One Response to “High good, low bad: Mead in June”

  1. Susan Lynn
    July 2nd, 2009 @ 9:37 am

    A reminder that Las Vegas could save its lost 20,000 AF of Colorado River water by implementing more conservation very easily.
    They have refused to do so:
    Recently rejected a resolution to implement gray water reuse (although reuse promoted and the multi-million dollar Las Vegas Springs Preserve that SNWA heavily sponsored)
    Fired their water waste enforcers (not enough money)
    Have no indoor conservation required (doesn’t help return flow credits)

    Sounds like SNWA is excited that Lake Mead may hit a new low. Then they’ll be able to justify water pipelines that cost billions of dollars. SNWA would be its own economic stimulus package by asking for federal dollars to bail them out of a self-imposed “dire” situation.
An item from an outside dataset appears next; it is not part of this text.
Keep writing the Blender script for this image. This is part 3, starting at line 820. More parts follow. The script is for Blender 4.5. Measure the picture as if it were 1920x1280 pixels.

And the citizens of Las Vegas will, instead of conserving, see steep increases in their rates, fees and taxes. How fun can that be? SNWA signed the Colorado River Operating Agreement knowing full well they might reach that new low. It’s a strategy that is now inconveniencing Las Vegans and will inconvenience them even more in the future.
    SNWA has demonstrated a remarkable lack of good planning on behalf of their users over the years.